VOL. 17 ISSUE NO. 3   | JANUARY 19 – 25, 2011


Firearm and self-defense bills worth tracking

‘The right of the individual citizen to bear arms in defense of himself or the state shall not be impaired …’

rep. jack harperPHOENIX – Rep. Jack Harper, R-Dist. 4, has introduced four bills this session that are supported by the Arizona Citizens Defense League (AzCDL).

HB 2001 would allow faculty members of colleges and universities, who possess a concealed carry weapon permit (CCW) to discreetly carry a firearm on campus.

AzCDL requested and supports HB 2006, which would repeal A.R.S. 17-305, prohibiting the carrying of firearms and “game-taking devices” in game refuges.

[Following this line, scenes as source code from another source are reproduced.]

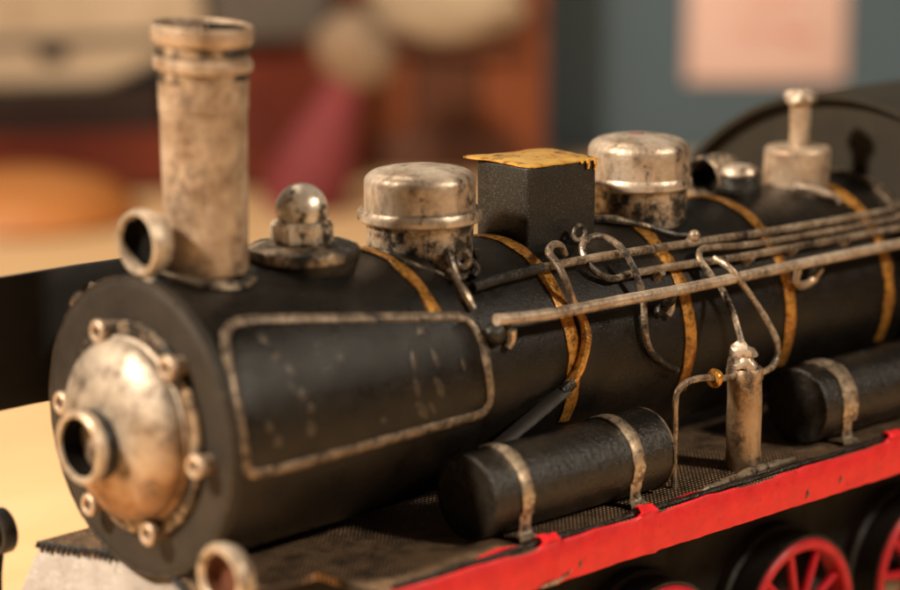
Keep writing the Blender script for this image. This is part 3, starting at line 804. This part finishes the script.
# ================================================================== SETTING
def struct(o): o['kind'] = 'structure'; return o
FH = Vector((math.cos(YAW), math.sin(YAW), 0)); RH = Vector((math.sin(YAW), -math.cos(YAW), 0))
CH = Vector((CAM.x, CAM.y, 0))
def W(h, l, z): return CH + FH * h + RH * l + Vector((0, 0, z))
def rect_block(h0, h1, l0, l1, z0, z1, bev=.0):
    bm = box((h0, -l1, z0), (h1, -l0, z1), bev)
    bm.transform(Matrix.Translation(CH) @ Matrix.Rotation(YAW, 4, 'Z'))
    return bm
WALLH = 1.96
tb = obj('tabletop', rect_block(-.15, WALLH - .01, -1.6, 1.6, TABLE - .03, TABLE, .002), M['table']); struct(tb)
tb['label'] = 'honey coloured wooden tabletop'; 
wl = obj('wall', rect_block(WALLH, WALLH + .08, -2.4, 2.4, TABLE - .8, 1.2), M['wall']); struct(wl)

# things standing at the back of the table (far out of focus)
def boat():
    z0 = TABLE
    root = empty('model_boat', W(1.80, -.28, z0), 'dark red model boat with black strake and cream deckhouse at the back left', 'model boat')
    n = 40
    def hull(zlo, zhi, grow, tmax=1.):
        bm = bmesh.new(); rows = []
        for i in range(n + 1):
            t = i / n * tmax; l = -.62 + t * .545
            half = .060 * max(.02, math.sin(PI * min(1, .12 + t * .88)) ** .55) if t > .4 else .060
            sheer = .016 * max(0, t - .35) ** 1.3
            zl, zh = z0 + zlo(t), z0 + zhi(t) + sheer
            rows.append([bm.verts.new(W(1.80 + s * half * k, l, z)) for s, k, z in ((-1, .75, zl), (-1, 1, zh), (1, 1, zh), (1, .75, zl))])
        for a, b in zip(rows, rows[1:]):
            for k in range(4): bm.faces.new((a[k], a[(k + 1) % 4], b[(k + 1) % 4], b[k]))
        bm.faces.new(rows[0]); bm.faces.new(rows[-1][::-1])
        return bm
    obj('hull', hull(lambda t: .006, lambda t: .042 + .046 * min(1, max(0, (t - .77) / .06)), 0), M['hull_red'], root)
    obj('strake', hull(lambda t: .0422, lambda t: .066 + .012 * t, 0, .76), M['hull_dark'], root)
    obj('keel', rect_block(1.78, 1.82, -.60, -.13, z0, z0 + .0058, .001), M['hull_dark'], root)
    bm = bmesh.new()
    pts = [(-.60, .0665), (-.245, .0800), (-.175, .1130), (-.180, .1500), (-.60, .1500)]
    bm = prism([W(1.765, l, z0 + z) for l, z in pts], FH * .07, .003)
    dh = obj('deckhouse', bm, M['cream'], root)
    pts = [(-.602, .0965), (-.205, .1105), (-.203, .1165), (-.602, .1030)]
    obj('deckhouse_stripe', prism([W(1.7625, l, z0 + z) for l, z in pts], FH * .0022), M['greybrown'], dh)
    for l in (-.40, -.285):
        pts = [(l + .012 * math.cos(t), .104 + .008 * math.sin(t)) for t in [2 * PI * i / 16 for i in range(16)]]
        obj('porthole', prism([W(1.760, a, z0 + b) for a, b in pts], FH * .0022), M['hull_dark'], dh)
    pts = [(-.174, .108), (-.085, .112), (-.085, .16), (-.170, .16)]
    obj('bow_cabin', prism([W(1.775, l, z0 + z) for l, z in pts], FH * .05, .003), M['greybrown'], root)
boat()

def crate():
    root = empty('wooden_crate', W(1.885, -.02, TABLE), 'tall rust brown wooden crate standing against the grey wall', 'crate')
    l0, l1 = -.170, .072
    x = l0
    for i, wd in enumerate((.085, .055, .050, .048)):
        obj('plank', rect_block(1.862 + .002 * (i % 2), 1.872, x + .0008, x + wd, TABLE, TABLE + .26, .001), M['crate_dark'] if i == 2 else M['crate'], root); x += wd + .0012
    obj('side_panel', rect_block(1.8735, 1.95, l1 - .012, l1, TABLE, TABLE + .26, .001), M['crate'], root)
    obj('side_panel', rect_block(1.8735, 1.95, l0, l0 + .012, TABLE, TABLE + .26, .001), M['crate'], root)
    obj('batten', rect_block(1.852, 1.8605, -.055, .050, TABLE, TABLE + .028, .001), M['crate_dark'], root)
    bm = prism([W(1.840, a, TABLE + b) for a, b in ((-.075, .118), (.052, .100), (.052, .091), (-.075, .098))], FH * .021, .001)
    obj('ledge', bm, M['crate_dark'], root)
crate()
def blob(name, h, l, z, rh, rl, rz, mat, seed, amp=.12):
    bm = bmesh.new(); bmesh.ops.create_icosphere(bm, subdivisions=4, radius=1)
    for v in bm.verts: v.co *= 1 + amp * noise.noise(v.co * 1.6 + Vector((seed, 0, 0)))
    bm.transform(Matrix.Translation(W(h, l, z)) @ Matrix.Rotation(YAW, 4, 'Z') @ Matrix.Diagonal((rh, rl, rz, 1)))
    return obj(name, bm, mat)
b = blob('cloth_bundle', 1.842, -.005, TABLE + .134, .022, .060, .030, M['cream'], 3, .25)
tag(b, 'crumpled cream cloth bundle lying on the crate ledge', 'cloth')

fig = empty('toy_figurine', W(1.70, -.095, TABLE), 'leaning figurine with pale round head and rose red gown in front of the crate', 'figurine')
ax0, ax1 = W(1.70, -.106, TABLE), W(1.70, -.068, TABLE + .096)
bm = bmesh.new()
path = [ax0.lerp(ax1, i / 10) for i in range(11)]
tube(path, lambda t: .028 - .011 * t + .004 * math.sin(t * 5), 20, bm=bm, n=2)
for v in bm.verts: v.co.z = max(v.co.z, TABLE + .0002)
obj('gown', bm, M['rose'], fig)
bm = bmesh.new(); bmesh.ops.create_icosphere(bm, subdivisions=3, radius=.027)
for v in bm.verts: v.co *= 1 + .3 * noise.noise(v.co * 40)
bm.transform(Matrix.Translation(ax1 + Vector((0, 0, .016)) + RH * .004))
obj('head', bm, M['tan'], fig)

bm = lathe([(0, .0), (.072, 0), (.080, .004), (.076, .014), (.058, .026), (.030, .033), (0, .035)], tuple(W(1.66, -.292, TABLE)), 'Z', 48)
tag(obj('orange_dish', bm, M['orange']), 'low domed orange dish lying on the table behind the dark plate', 'dish')

note = obj('paper_note', rect_block(WALLH - .0028, WALLH - .0006, .1880, .3135, -.0735, .08, .0006), M['paper'])
tag(note, 'pink paper note with faint red writing stuck on the grey wall', 'note')
bm = bmesh.new()
for k, (l, z, ln) in enumerate(((.225, -.034, .045), (.265, -.037, .025), (.232, -.008, .045))):
    tube([W(WALLH - .0032, l + ln * i / 8, z + .004 * (-1) ** i * (1 - .4 * (i % 3))) for i in range(9)], .0012, 6, bm=bm, n=4)
obj('scribble', bm, M['ink'], note)

# ================================================================== LIGHT, WORLD, CAMERA
world = bpy.data.worlds.new('World'); S.world = world; world.use_nodes = True
bg = world.node_tree.nodes['Background']; bg.inputs[0].default_value = (1., .82, .64, 1); bg.inputs[1].default_value = .04
def lamp(name, loc, target, power, size, col):
    d = bpy.data.lights.new(name, 'AREA'); d.energy = power; d.size = size; d.shape = 'DISK'; d.color = col
    o = bpy.data.objects.new(name, d); COL.objects.link(o); o.location = loc
    o.rotation_euler = (Vector(target) - Vector(loc)).to_track_quat('-Z', 'Y').to_euler()
    return o
lamp('area_lamp', (-.80, .24, .80), (.08, 0, 0), 33, .13, (1, .83, .645))
lamp('area_lamp', (.55, -1.0, .75), (.15, 0, 0), 11, .16, (1, .85, .67))  # unseen fill light added to brighten the near flank
lamp('area_lamp', tuple(W(1.30, -.35, 1.1)), tuple(W(1.65, 0, -.1)), 6, .35, (1, .82, .62))  # unseen light added over the table for the things at the back

cam = bpy.data.cameras.new('camera'); co = bpy.data.objects.new('camera', cam); COL.objects.link(co)
co.location = CAM
co.rotation_euler = FWD.to_track_quat('-Z', 'Y').to_euler()
cam.sensor_width = 36; cam.lens = 2470 / 900 * 36
cam.clip_start = .01; cam.clip_end = 50
cam.dof.use_dof = True; cam.dof.focus_distance = .722; cam.dof.aperture_fstop = 5.8; cam.dof.aperture_blades = 0
S.camera = co
S.view_settings.view_transform = 'Standard'; S.view_settings.look = 'None'
S.view_settings.exposure = 0; S.view_settings.gamma = 1
S.cycles.use_denoising = True
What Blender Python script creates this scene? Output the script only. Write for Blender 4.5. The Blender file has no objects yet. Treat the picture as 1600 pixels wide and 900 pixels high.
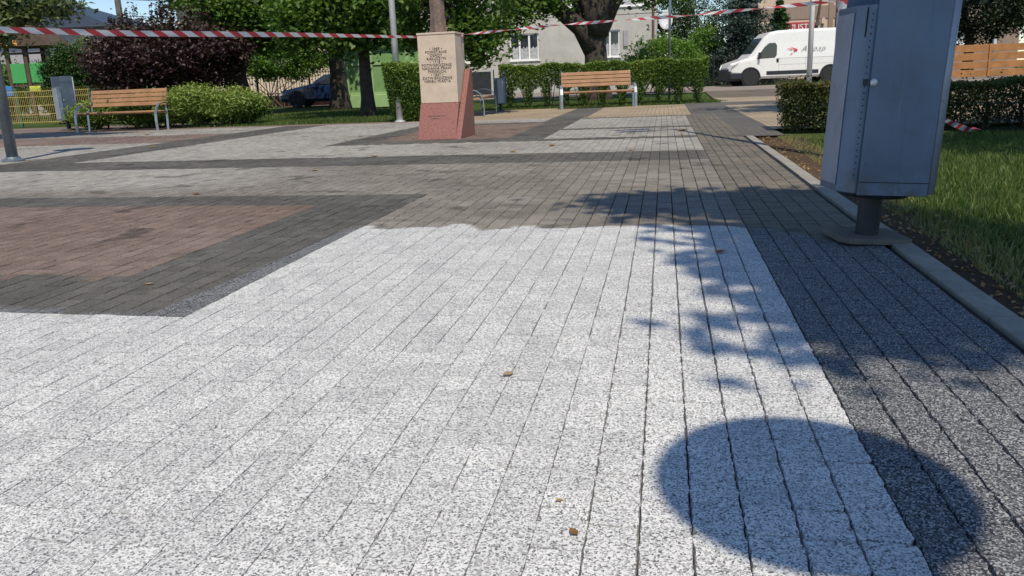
import bpy, bmesh, math, random
import numpy as np
from mathutils import Vector, Matrix
R = math.radians
random.seed(7); rng = np.random.default_rng(11)
SC = bpy.context.scene
COL = SC.collection

# ---------------------------------------------------------------- camera, sky, sun
CAM_Z = 0.66
cd = bpy.data.cameras.new('camera'); cam = bpy.data.objects.new('camera', cd); COL.objects.link(cam)
cd.sensor_width = 36.0; cd.lens = 1180 / 1600 * 36; cd.shift_y = -(450 - 399) / 1600
cd.clip_start = 0.05; cd.clip_end = 2000
p_, r_ = R(13), R(2.3)
fw = Vector((0, math.cos(p_), -math.sin(p_))); u0 = Vector((0, math.sin(p_), math.cos(p_))); r0 = Vector((1, 0, 0))
up = u0 * math.cos(r_) + r0 * math.sin(r_); rt = r0 * math.cos(r_) - u0 * math.sin(r_)
cam.matrix_world = Matrix(((rt.x, up.x, -fw.x, 0), (rt.y, up.y, -fw.y, 0), (rt.z, up.z, -fw.z, CAM_Z), (0, 0, 0, 1)))
SC.camera = cam

SUN_EL = R(57); SUN_AZ = R(173)          # azimuth clockwise from +Y: behind the viewer, a little to the right
to_sun = Vector((math.sin(SUN_AZ) * math.cos(SUN_EL), math.cos(SUN_AZ) * math.cos(SUN_EL), math.sin(SUN_EL)))
wd = bpy.data.worlds.new('World'); SC.world = wd; wd.use_nodes = True
wn = wd.node_tree.nodes; wl = wd.node_tree.links
sky = wn.new('ShaderNodeTexSky'); sky.sky_type = 'NISHITA'; sky.sun_disc = False
sky.sun_elevation = SUN_EL; sky.sun_rotation = SUN_AZ; sky.air_density = 1.0; sky.dust_density = 0.05; sky.ozone_density = 4.0
wl.new(sky.outputs[0], wn['Background'].inputs[0]); wn['Background'].inputs[1].default_value = 0.12
ld = bpy.data.lights.new('sun', 'SUN'); ld.energy = 3.9; ld.angle = R(0.55); ld.color = (1.0, 0.90, 0.72)
sun = bpy.data.objects.new('sun', ld); COL.objects.link(sun)
sun.rotation_euler = (-to_sun).to_track_quat('-Z', 'Y').to_euler()
vs = SC.view_settings; vs.view_transform = 'Standard'; vs.look = 'None'; vs.gamma = 1; vs.exposure = 0.12; vs.use_curve_mapping = False

# ---------------------------------------------------------------- helpers
A = R(11.6); SA, CA = math.sin(A), math.cos(A)
def W(s, t, z=0.0): return Vector((s * SA + t * CA, s * CA - t * SA, z))      # paving axes (along, across) -> world

def thing(name, label, cat, loc=(0, 0, 0), rz=0.0, group=None):
    o = bpy.data.objects.new(name, None); COL.objects.link(o); o.empty_display_size = 0.2
    o.location = loc; o.rotation_euler = (0, 0, rz); tag(o, label, cat, group); return o
def tag(o, label=None, cat=None, group=None, kind=None):
    if label: o['label'] = label
    if cat: o['category'] = cat
    if group: o['group'] = group
    if kind: o['kind'] = kind
    return o
def link_mesh(name, me, mat, parent=None, smooth=False, bevel=0.0, kind=None):
    o = bpy.data.objects.new(name, me); COL.objects.link(o)
    if mat is not None:
        for m in (mat if isinstance(mat, (list, tuple)) else [mat]): me.materials.append(m)
    if smooth: me.polygons.foreach_set('use_smooth', [True] * len(me.polygons))
    if bevel:
        b = o.modifiers.new('bevel', 'BEVEL'); b.width = bevel; b.segments = 2; b.limit_method = 'ANGLE'; b.angle_limit = R(35)
    if parent: o.parent = parent
    if kind: o['kind'] = kind
    return o

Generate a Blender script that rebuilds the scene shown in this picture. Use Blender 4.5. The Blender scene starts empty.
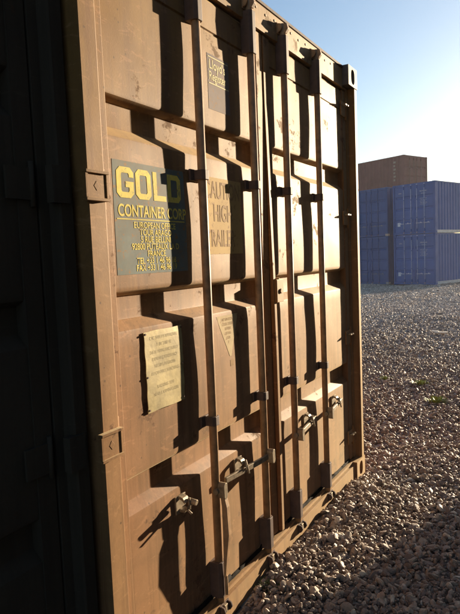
import bpy, bmesh, math, random
import numpy as np
from mathutils import Vector, Matrix
random.seed(7)
rng = np.random.default_rng(11)
S = bpy.context.scene
COL = S.collection

# ------------------------------------------------------------------ camera
CAM = Vector((-1.2032, -1.1981, 1.4553))
yaw, pit, rol = 0.5309, -0.0852, -0.0406
F = Vector((math.cos(yaw) * math.cos(pit), math.sin(yaw) * math.cos(pit), math.sin(pit)))
R0 = Vector((math.sin(yaw), -math.cos(yaw), 0)); U0 = R0.cross(F)
Rv = R0 * math.cos(rol) + U0 * math.sin(rol); Uv = -R0 * math.sin(rol) + U0 * math.cos(rol)
cd = bpy.data.cameras.new('camera'); cam = bpy.data.objects.new('camera', cd); COL.objects.link(cam)
cd.sensor_fit = 'HORIZONTAL'; cd.sensor_width = 36; cd.lens = 575.7 / 460 * 36
cd.clip_start = 0.02; cd.clip_end = 3000
cam.matrix_world = Matrix(((Rv.x, Uv.x, -F.x, CAM.x), (Rv.y, Uv.y, -F.y, CAM.y), (Rv.z, Uv.z, -F.z, CAM.z), (0, 0, 0, 1)))
S.camera = cam

# ------------------------------------------------------------------ sky and sun
SUN_AZ, SUN_EL = 14.4, 8.5          # degrees in front of the door plane / above the horizon
w = bpy.data.worlds.new('World'); S.world = w; w.use_nodes = True
wn = w.node_tree; sky = wn.nodes.new('ShaderNodeTexSky'); sky.sky_type = 'NISHITA'; sky.sun_disc = False
sky.sun_elevation = math.radians(SUN_EL); sky.sun_rotation = math.radians(90 + SUN_AZ)
sky.air_density = 1.0; sky.dust_density = .8; sky.ozone_density = 2.2
wn.links.new(sky.outputs[0], wn.nodes['Background'].inputs[0]); wn.nodes['Background'].inputs[1].default_value = 0.066
sd = bpy.data.lights.new('sun', 'SUN'); sun = bpy.data.objects.new('sun', sd); COL.objects.link(sun)
sd.energy = 5.0; sd.angle = math.radians(0.5); sd.color = (1.0, 0.80, 0.56)
a, e = math.radians(SUN_AZ), math.radians(SUN_EL)
SD = Vector((math.cos(a) * math.cos(e), -math.sin(a) * math.cos(e), math.sin(e)))
sun.rotation_euler = SD.to_track_quat('Z', 'Y').to_euler()
sun.location = (0, 0, 12)
vs = S.view_settings
vs.view_transform = 'Standard'; vs.look = 'None'; vs.exposure = 1.7; vs.gamma = 1; vs.use_curve_mapping = False
S.cycles.max_bounces = 6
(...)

It also requested and supports HB 2014, which prohibits college and university administrators from creating or enforcing a policy or rule that prevents CCW holders from discreetly carrying a firearm on campus.

HB 2140, also requested and supported by AzCDL, prohibits rental/lease agreements and home owner association documents from requiring a person to “waive or forego any fundamental right guaranteed under Article II” of the Arizona Constitution, which includes under Section 26, “The right of the individual citizen to bear arms in defense of himself or the state shall not be impaired …” amongst numerous other provisions many of which mirror those found in the U.S. Constitution.

Another bill, HB 2017, introduced by Rep. John Kavanaugh, R-Dist. 8, clarifies and expands the actions a property owner, tenant, employer or business must take in order to ban firearms from vehicles on their property.

While it supports HB 2017, AzCDL says it needs further modification.

Rep. David Burnell Smith, R-Dist. 7, has also introduced a couple of bills requested and supported by AzCDL.

HB 2145 clarifies in A.R.S. 13-421(B)3 that defensive display includes placing a hand on a holstered firearm.

HB 2146 removes the burden from the Department of Public Safety to approve all CCW training courses, training organizations and instructors by allowing instructors, safety training courses and classes to alternatively be certified by the National Rifle Association.

Sen. Kyrsten Sinema, D-Dist. 15, introduced SB 1060, which AzCDL opposes.

SB 1060 adds Section 13-3121 to the criminal code, making both retail and private fraudulent firearms sales a racketeering crime.

According to AzCDL, fraudulent is so broadly defined it would effectively eliminate all private sales.